## [EXERCISE BRIEF]
Lines that contain the string "this" are to be copied; leave out all others.

## [DATA EXCERPT]
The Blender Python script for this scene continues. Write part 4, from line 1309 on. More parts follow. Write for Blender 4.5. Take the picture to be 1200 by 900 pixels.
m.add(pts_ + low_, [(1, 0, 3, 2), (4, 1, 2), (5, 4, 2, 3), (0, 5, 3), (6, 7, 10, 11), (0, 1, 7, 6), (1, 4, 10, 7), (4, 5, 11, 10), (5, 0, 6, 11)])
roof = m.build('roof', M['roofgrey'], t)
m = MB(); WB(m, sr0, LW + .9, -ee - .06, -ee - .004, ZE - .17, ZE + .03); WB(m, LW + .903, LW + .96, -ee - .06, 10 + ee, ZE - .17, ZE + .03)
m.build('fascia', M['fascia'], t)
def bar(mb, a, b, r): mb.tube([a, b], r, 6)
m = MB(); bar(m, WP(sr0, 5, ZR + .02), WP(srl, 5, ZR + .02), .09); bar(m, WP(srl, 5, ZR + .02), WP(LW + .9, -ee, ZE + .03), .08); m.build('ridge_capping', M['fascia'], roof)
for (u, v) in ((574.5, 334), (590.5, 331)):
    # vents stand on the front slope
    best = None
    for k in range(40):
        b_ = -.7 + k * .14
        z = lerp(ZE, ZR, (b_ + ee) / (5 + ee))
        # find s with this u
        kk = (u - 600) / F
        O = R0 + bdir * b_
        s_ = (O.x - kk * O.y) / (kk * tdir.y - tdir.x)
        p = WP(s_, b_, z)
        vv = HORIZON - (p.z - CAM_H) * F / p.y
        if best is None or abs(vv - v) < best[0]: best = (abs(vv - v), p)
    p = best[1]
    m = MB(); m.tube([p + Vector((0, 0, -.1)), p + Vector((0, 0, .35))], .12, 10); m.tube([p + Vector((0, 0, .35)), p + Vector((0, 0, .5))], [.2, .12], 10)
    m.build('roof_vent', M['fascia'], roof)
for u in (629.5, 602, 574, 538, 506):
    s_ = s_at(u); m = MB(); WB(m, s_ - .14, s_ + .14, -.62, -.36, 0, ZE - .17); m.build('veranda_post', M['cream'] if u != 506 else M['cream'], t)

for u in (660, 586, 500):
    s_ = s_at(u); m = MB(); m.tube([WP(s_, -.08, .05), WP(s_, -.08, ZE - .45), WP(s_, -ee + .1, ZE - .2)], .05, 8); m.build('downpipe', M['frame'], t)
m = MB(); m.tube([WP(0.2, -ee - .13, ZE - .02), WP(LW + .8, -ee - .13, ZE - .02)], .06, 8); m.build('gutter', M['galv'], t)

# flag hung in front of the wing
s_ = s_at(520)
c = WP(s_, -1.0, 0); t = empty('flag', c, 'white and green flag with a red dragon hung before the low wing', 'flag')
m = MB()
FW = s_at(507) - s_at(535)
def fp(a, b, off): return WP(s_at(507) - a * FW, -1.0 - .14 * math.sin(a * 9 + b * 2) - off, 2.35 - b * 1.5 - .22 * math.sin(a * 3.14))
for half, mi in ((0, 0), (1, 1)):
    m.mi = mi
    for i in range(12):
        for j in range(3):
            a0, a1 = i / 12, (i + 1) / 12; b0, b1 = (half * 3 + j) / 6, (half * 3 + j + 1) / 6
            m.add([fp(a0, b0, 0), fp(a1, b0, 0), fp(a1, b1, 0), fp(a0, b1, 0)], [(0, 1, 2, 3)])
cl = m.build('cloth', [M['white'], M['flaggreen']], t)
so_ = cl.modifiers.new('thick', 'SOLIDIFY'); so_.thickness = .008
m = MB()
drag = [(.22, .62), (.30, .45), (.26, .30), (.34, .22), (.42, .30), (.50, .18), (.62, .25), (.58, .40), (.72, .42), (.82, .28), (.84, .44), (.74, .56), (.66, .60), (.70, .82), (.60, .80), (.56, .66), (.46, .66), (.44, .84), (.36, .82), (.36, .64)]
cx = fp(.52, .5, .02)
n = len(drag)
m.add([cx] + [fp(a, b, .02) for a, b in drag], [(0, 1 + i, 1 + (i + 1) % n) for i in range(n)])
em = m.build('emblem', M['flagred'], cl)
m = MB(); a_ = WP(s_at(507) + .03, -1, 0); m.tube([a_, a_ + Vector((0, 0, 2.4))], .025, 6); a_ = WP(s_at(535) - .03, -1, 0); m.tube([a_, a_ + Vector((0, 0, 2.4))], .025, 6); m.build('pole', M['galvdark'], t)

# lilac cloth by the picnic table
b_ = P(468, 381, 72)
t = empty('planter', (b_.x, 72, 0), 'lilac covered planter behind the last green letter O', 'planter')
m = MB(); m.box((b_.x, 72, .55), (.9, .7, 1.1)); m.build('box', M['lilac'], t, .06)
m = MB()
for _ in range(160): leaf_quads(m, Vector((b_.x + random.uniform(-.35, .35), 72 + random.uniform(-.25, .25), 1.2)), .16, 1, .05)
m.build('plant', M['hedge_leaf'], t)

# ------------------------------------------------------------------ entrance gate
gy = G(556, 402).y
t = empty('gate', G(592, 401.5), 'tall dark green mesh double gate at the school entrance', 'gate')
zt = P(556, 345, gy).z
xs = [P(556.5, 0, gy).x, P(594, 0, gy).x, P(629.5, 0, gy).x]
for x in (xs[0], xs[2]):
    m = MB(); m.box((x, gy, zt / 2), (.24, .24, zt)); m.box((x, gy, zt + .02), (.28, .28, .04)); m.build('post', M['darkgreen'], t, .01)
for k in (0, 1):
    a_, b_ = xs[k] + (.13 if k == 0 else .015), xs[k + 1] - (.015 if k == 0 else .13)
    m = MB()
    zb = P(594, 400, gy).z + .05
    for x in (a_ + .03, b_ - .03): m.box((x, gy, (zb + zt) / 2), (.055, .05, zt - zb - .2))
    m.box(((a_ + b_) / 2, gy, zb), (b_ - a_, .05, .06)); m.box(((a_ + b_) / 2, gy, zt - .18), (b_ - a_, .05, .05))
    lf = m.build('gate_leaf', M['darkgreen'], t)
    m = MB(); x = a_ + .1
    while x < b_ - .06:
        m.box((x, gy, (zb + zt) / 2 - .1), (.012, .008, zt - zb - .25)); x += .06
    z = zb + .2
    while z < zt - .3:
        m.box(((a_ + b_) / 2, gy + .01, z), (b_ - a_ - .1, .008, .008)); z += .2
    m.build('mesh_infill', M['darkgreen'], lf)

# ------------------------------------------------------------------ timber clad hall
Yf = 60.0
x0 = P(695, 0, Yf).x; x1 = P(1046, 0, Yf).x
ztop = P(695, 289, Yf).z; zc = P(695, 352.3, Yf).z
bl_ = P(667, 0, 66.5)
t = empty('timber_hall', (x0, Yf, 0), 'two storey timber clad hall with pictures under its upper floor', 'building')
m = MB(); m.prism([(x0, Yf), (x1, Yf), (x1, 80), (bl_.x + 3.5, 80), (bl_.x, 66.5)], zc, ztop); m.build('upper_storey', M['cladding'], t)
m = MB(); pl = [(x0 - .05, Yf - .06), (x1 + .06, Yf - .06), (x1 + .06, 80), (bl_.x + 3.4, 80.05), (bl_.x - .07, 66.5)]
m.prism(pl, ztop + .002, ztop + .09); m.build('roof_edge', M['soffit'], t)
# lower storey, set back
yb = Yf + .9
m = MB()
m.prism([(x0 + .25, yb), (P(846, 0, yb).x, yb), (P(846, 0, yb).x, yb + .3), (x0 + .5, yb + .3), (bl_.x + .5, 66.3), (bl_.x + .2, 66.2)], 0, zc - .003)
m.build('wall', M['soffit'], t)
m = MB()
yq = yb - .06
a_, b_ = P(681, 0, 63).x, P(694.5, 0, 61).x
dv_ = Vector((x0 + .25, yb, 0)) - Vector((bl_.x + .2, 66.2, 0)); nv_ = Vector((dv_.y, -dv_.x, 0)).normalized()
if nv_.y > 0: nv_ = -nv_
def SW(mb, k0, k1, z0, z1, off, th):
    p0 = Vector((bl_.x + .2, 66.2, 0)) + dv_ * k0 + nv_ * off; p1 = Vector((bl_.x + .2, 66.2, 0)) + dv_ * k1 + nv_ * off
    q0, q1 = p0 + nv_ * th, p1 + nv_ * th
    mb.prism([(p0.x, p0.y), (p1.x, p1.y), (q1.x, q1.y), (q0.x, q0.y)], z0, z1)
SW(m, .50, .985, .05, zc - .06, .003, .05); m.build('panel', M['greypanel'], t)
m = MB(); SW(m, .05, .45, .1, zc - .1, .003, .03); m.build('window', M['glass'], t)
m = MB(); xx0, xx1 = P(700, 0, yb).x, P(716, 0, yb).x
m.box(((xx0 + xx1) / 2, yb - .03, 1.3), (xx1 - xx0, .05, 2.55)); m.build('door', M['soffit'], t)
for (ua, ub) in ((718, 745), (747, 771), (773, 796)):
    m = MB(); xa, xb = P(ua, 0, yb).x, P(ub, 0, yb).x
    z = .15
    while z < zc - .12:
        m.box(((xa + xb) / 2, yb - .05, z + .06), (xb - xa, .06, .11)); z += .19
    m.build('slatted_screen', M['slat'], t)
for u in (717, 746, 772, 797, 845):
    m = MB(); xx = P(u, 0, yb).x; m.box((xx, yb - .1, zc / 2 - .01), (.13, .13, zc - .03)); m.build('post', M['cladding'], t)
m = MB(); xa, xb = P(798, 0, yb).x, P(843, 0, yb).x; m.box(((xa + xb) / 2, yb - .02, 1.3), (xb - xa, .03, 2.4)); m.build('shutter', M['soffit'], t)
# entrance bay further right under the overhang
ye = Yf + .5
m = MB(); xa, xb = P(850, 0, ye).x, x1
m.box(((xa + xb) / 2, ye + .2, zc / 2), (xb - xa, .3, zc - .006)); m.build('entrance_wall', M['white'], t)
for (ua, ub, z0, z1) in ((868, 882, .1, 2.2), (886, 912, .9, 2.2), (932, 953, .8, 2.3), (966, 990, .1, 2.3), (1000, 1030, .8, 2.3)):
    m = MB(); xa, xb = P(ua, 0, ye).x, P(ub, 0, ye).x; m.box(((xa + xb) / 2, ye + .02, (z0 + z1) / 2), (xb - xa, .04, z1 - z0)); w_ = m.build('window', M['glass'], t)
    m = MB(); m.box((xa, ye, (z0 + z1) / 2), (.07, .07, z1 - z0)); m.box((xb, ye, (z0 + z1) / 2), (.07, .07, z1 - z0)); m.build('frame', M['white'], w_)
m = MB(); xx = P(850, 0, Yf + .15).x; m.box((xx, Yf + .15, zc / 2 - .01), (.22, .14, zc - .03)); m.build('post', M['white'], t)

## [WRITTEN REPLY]
The Blender Python script for this scene continues. Write part 4, from line 1309 on. More parts follow. Write for Blender 4.5. Take the picture to be 1200 by 900 pixels.
        # find s with this u